Related: Minnesota Twins Trade for Infield Help as Injuries Mount
Fan interest, even after losing in the ALDS to the Houston Astros, was incredibly high. But instead of going into the offseason with a hunger for more winning, the Pohlads slashed payroll instead.
Minnesota Twins owners brought this on themselves
Joe Pohlad has generated some famous quotes in his short time as the front man for the organization. He said the team needed to “right-size the payroll” and suggested that the franchise is just another business in his family’s portfolio.

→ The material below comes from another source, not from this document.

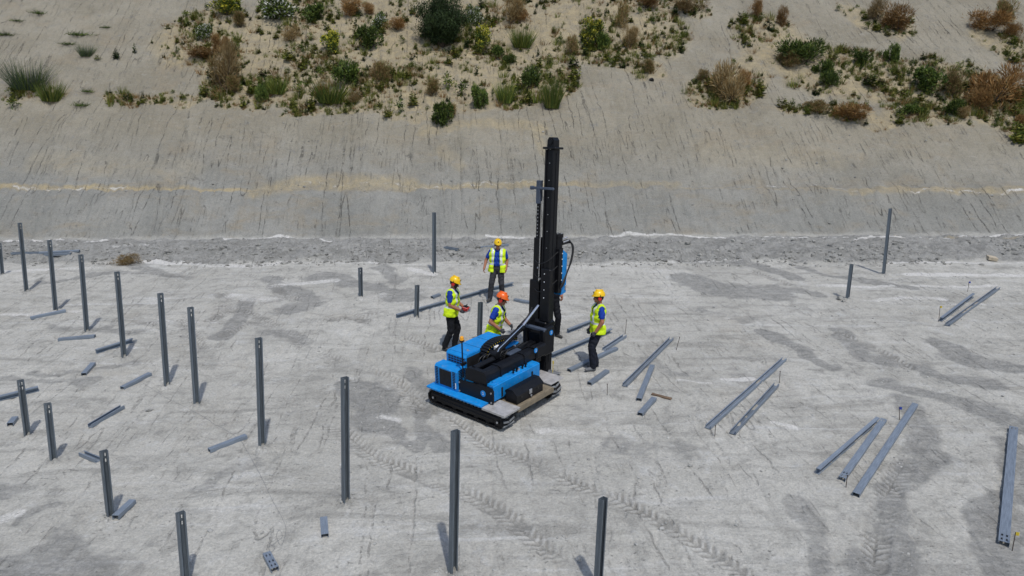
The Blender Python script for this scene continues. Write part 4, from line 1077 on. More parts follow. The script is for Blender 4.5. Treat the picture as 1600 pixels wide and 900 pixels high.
def add_vest(root, tor, open_vest, RL, piv):
    vp = [(Vector(a), r + .017, Vector(b), r2 + .017) for a, r, b, r2 in tor[:3]] + [(Vector((0, -.155, 1.405)), .087, Vector((0, .155, 1.405)), .087), (Vector((.005, -.09, .98)), .146, Vector((.005, .09, .98)), .146), (Vector((.0, -.095, .86)), .154, Vector((.0, .095, .86)), .154)]
    vm = remesh(vp, .012, 4)
    bm = bmesh.new(); bm.from_mesh(vm); bpy.data.meshes.remove(vm)
    kill = []
    for fa in bm.faces:
        c = fa.calc_center_median()
        neck = math.hypot(c.x / .075, c.y / .085) < 1 and c.z > 1.38
        vneck = c.x > 0 and c.z > 1.16 and abs(c.y) < .075 * (c.z - 1.16) / .28 + .0
        front = open_vest and c.x > .03 and abs(c.y) < .075 + .05 * (1.25 - c.z)
        if c.z < .83 or neck or vneck or front or (abs(c.y) > .222 and c.z > 1.19): kill.append(fa)
        else:
            ay = abs(c.y)
            fa.material_index = 1 if (1.035 < c.z < 1.09 or (.095 < ay < .148 and c.z > 1.09)) else 0
    bmesh.ops.delete(bm, geom=kill, context='FACES')
    for v in bm.verts:
        q = v.co; w = .008 * math.sin(q.z * 31 + 4 * math.sin(q.y * 12)) + .006 * math.sin(q.y * 40 + q.z * 9)
        if open_vest and q.x > 0: q.y *= 1 + .25 * max(0, 1.2 - q.z); q.x += .05 * max(0, 1.15 - q.z)
        q.x += w * (1 if q.x > 0 else -1); q.y += w * .6 * (1 if q.y > 0 else -1)
    ve = finish('vest', bm, [M['hivis'], M['tape']], root, True)
    ml = RL.to_4x4(); ml.translation = piv - RL @ piv; ve.matrix_local = ml
    so = ve.modifiers.new('cloth', 'SOLIDIFY'); so.thickness = .006; so.offset = 1
def finish_head(root, RH, hc, hat, muffs):
    # helmet
    bm = bmesh.new(); rings = []
    for j in range(9):
        t = j / 8 * math.pi / 2; r, z = math.cos(t), math.sin(t)
        rings.append([bm.verts.new((.132 * max(r, .02) * math.cos(a) - .005, .108 * max(r, .02) * math.sin(a), .035 + .115 * z + .006 * (abs(math.sin(a)) < .25) * r * (j > 1))) for a in [2 * math.pi * k / 28 for k in range(28)]])
    brim = [bm.verts.new((.138 * math.cos(a) + (.035 * max(0, math.cos(a)) ** 2) - .005, .114 * math.sin(a), .022 - .014 * max(0, math.cos(a)))) for a in [2 * math.pi * k / 28 for k in range(28)]]
    allr = [brim] + rings
    for a, b in zip(allr, allr[1:]):
        for k in range(28): bm.faces.new([a[k], a[(k + 1) % 28], b[(k + 1) % 28], b[k]])
    bm.faces.new(rings[-1])
    for z in (-.03, 0, .03): box(bm, (-.005, z, .150 - abs(z) * .35), (.16, .010, .016), None, .004)
    hel = finish('helmet', bm, M[hat], root, True, 50)
    mh = RH.to_4x4(); mh.translation = hc + RH @ Vector((.005, 0, .028)); hel.matrix_local = mh
    so = hel.modifiers.new('shell', 'SOLIDIFY'); so.thickness = .005; so.offset = -1
    bm = bmesh.new(); cyl(bm, (.128, 0, .09), (.112, 0, .096), .016, n=10); o = finish('helmet_badge', bm, M['hair'], hel)
    if muffs:
        em = empty('ear_defenders'); em.parent = root; em.matrix_local = mh
        for s in (1, -1):
            bm = bmesh.new(); cyl(bm, (.0, .085 * s, -.035), (.0, .122 * s, -.035), .043, .034, n=16); finish('ear_cup', bm, M['muff'], em, True, 45)
        bm = bmesh.new(); tube(bm, catmull([(0, .118, -.02), (-.01, .126, .03), (-.005, .120, .06)], 4), .006, 6); tube(bm, catmull([(0, -.118, -.02), (-.01, -.126, .03), (-.005, -.120, .06)], 4), .006, 6); finish('cup_arm', bm, M['hair'], em)
def build_people():
    def at(px, py):
        p = pick(px, py); p.z = ground_z(p.x, p.y) - .006; return p
    D = math.radians
    # worker with the remote control
    b = at(704, 545)
    p1, wr = worker('worker in yellow helmet and vest holding a red remote control', b, D(-12), ((.06, .13), (-.10, -.13)), ((.27, .11, 1.03), (.25, -.12, 1.00)), lean=.06, head=(0, .28), mask=True, hint=((-.6, .7, -.6), (-.8, -.4, -.6)), palm=((0, -1, -.2), (0, 1, -.2)), trousers='trouser_black', boots='boot')
    rc = empty('remote_control', 'red and black remote control box held by the masked worker', 'remote control')
    rc.matrix_world = p1.matrix_basis @ Matrix.Translation((.35, -.005, 1.02)) @ Matrix.Rotation(.25, 4, 'Y')
    bm = bmesh.new(); box(bm, (0, 0, 0), (.15, .20, .085), None, .015); finish('housing', bm, M['red'], rc)
    bm = bmesh.new(); box(bm, (-.01, 0, .045), (.11, .16, .012), None, .004); pn = finish('panel', bm, M['black'], rc)
    for y in (-.05, .05): bm = bmesh.new(); cyl(bm, (0, y, .05), (0, y, .085), .008); cyl(bm, (0, y, .08), (0, y, .095), .014); finish('joystick', bm, M['black'], pn)
    bm = bmesh.new(); tube(bm, catmull([(-.05, .10, 0), (-.05, .125, .03), (.05, .125, .03), (.05, .10, 0)]), .008, 6); tube(bm, catmull([(-.05, -.10, 0), (-.05, -.125, .03), (.05, -.125, .03), (.05, -.10, 0)]), .008, 6); finish('side_guard', bm, M['black'], rc)
    # walking worker behind
    b = at(776, 468)
    worker('walking worker with open yellow vest over a blue shirt, no ear defenders', b, D(-96), ((-.02, .16), (.14, -.17)), ((.02, .25, .92), (.10, -.36, .93)), lean=.03, head=(.25, .15), muffs=False, open_vest=True, trousers='trouser_grey', gloves=False, hint=((-1, .3, 0), (-.7, -.4, 0)))
    # worker in the orange helmet behind the machine
    b = at(770, 576)
    worker('worker in orange helmet bending behind the blue engine hood', b, D(-14), ((.05, .12), (-.06, -.12)), ((.36, .05, 1.02), (.20, -.24, .98)), lean=.20, head=(0, .05), hat='hat_orange', hint=((-.6, .8, -.2), (-1, -.35, 0)), palm=((0, -1, -.3), (0, 1, -.2)))
    # standing worker at right
    b = at(931, 577)
    worker('worker in yellow helmet standing at right, seen from the side', b, D(187), ((.09, .10), (-.02, -.10)), ((.10, .22, .90), (.12, -.22, .88)), lean=-.02, head=(0, .02), trousers='trouser_navy', boots='boot_grey', hint=((-.6, .5, 0), (-.6, -.5, 0)))
    # worker hidden behind the mast
    b = at(860, 526)
    worker('worker in dark clothes mostly hidden behind the black mast, one leg showing', b, D(-70), ((.05, .15), (-.05, -.13)), ((.14, .20, 1.02), (.2, -.22, .92)), lean=.02, trousers='trouser_black', shirt='shirt_dark', gloves=False, vest=False)
# ---------------------------------------------------------------- plants
def leaf_material(name, cols, rough=0.7):
    k = NT(name)
    g = k.n('NewGeometry'); oi = k.n('ObjectInfo')
    r = k.math('FRACT', k.math('ADD', g.outputs['Random Per Island'], oi.outputs['Random']))
    cr = k.n('ValToRGB'); e = cr.color_ramp.elements
    while len(e) < len(cols): e.new(.5)
    for i, c in enumerate(cols): e[i].position = i / (len(cols) - 1); e[i].color = (*c, 1)
    k.l(r, cr.inputs[0])
    tone = k.math('ADD', k.math('MULTIPLY', oi.outputs['Random'], .5), .75)
    sc = k.n('VectorMath', operation='SCALE'); k.l(cr.outputs[0], sc.inputs[0]); k.l(tone, sc.inputs['Scale'])
    m = k.out(sc.outputs[0], rough, None, 0, .25)
    try: k.b.inputs['Transmission Weight'].default_value = 0.0
    except KeyError: pass
    return m
M['leaf_dark'] = leaf_material('dark_foliage', [(.013, .026, .008), (.027, .050, .014), (.048, .078, .020)])
M['leaf_green'] = leaf_material('green_foliage', [(.030, .052, .010), (.070, .112, .018), (.13, .165, .030)])
M['leaf_lime'] = leaf_material('yellow_green_foliage', [(.075, .10, .015), (.15, .165, .026), (.23, .215, .045)])
M['leaf_blue'] = leaf_material('grey_green_foliage', [(.018, .034, .022), (.038, .060, .038), (.06, .085, .05)])
M['dry'] = leaf_material('dry_stems', [(.12, .075, .028), (.205, .135, .050), (.30, .21, .095)])
M['rust'] = leaf_material('rust_brown_stems', [(.12, .058, .018), (.20, .102, .030), (.30, .175, .060)])
M['straw'] = leaf_material('straw', [(.18, .14, .07), (.26, .21, .11), (.34, .29, .17)])
M['petal_yellow'] = leaf_material('yellow_petals', [(.38, .34, .03), (.50, .46, .05)])
M['petal_white'] = leaf_material('white_petals', [(.5, .5, .44), (.65, .65, .6)])
M['stem'] = simple('woody_stem', (.07, .05, .035), .8)

class Foliage:
    def __init__(self, seed): self.r = random.Random(seed); self.V, self.F, self.m = [], [], []
    def quad(self, p, d, n, L, W, mi):
        """leaf: pointed quad from p along d"""
        s = d.cross(n)
        s = s.normalized() * W / 2 if s.length > 1e-6 else Vector((W / 2, 0, 0))
        i = len(self.V); q = p + d * L
        self.V += [p, p + d * L * .5 + s, q, p + d * L * .5 - s]; self.F.append((i, i + 1, i + 2, i + 3)); self.m.append(mi)
    def blade(self, p, d, L, W, droop, mi, seg=3):
        side = d.cross(Vector((0, 0, 1))); side = side.normalized() if side.length > 1e-4 else Vector((1, 0, 0))
        a = self.r.uniform(0, 3.14); side = (side * math.cos(a) + side.cross(d) * math.sin(a)).normalized()
        i = len(self.V); q = p.copy(); dd = d.copy()
        for k in range(seg):
            w = W * (1 - k / seg) / 2
            self.V += [q - side * w, q + side * w]
            dd = (dd + Vector((0, 0, -droop))).normalized(); q = q + dd * L / seg
        self.V.append(q)
        for k in range(seg - 1): self.F.append((i + 2 * k, i + 2 * k + 1, i + 2 * k + 3, i + 2 * k + 2)); self.m.append(mi)
        self.F.append((i + 2 * seg - 2, i + 2 * seg - 1, i + 2 * seg)); self.m.append(mi)
        return q
    def rnd(self, up=0.0):
        r = self.r
        while True:
            v = Vector((r.uniform(-1, 1), r.uniform(-1, 1), r.uniform(-1, 1)))
            if .05 < v.length < 1: break
        v.z += up
        return v.normalized()
    def mesh(self, name, mats):
        me = bpy.data.meshes.new(name); me.from_pydata([tuple(v) for v in self.V], [], self.F)
        for m in mats: me.materials.append(M[m])
        me.polygons.foreach_set('material_index', self.m); me.update()
        return me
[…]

Last season the Twins once again failed to reach the 2 million mark for total fan attendance (1,951,616). It’s now been five seasons since they reached that milestone (2019). Through nine home games in 2025, just 161,955 total fans have attended Target Field. They came up more than 4,000 fans short of selling out Opening Day, even.
Twins attendance during the 2023 postseason:
— Ted (@tlschwerz) April 15, 2025
ALWC1 – 38,450
ALWC2 – 38,518
ALDS3 – 41,017
ALDS4 – 40,977
Their answer? Drop payroll by $30 million, watch a collapse, do nothing.
There may not be a more intellectually dumb set of offspring than those stemming from the Pohlad…
If they stay on their current pace, the Twins will total less than 1.5 million fans this season… which would fall way short of their already underwhelming 2024 total. And really, we are talking tickets purchased, not scanned, so the physical fan representations at Target Field are actually lower than these numbers indicate.
Sure Minnesota will see an uptick throughout the nice summer months, but this isn’t the start one the field, or in the stands, that they were hoping for. Of course, they brought this apathy upon themselves. Play to win or don’t play at all. And the Pohlads cannot get off this poker table fast enough.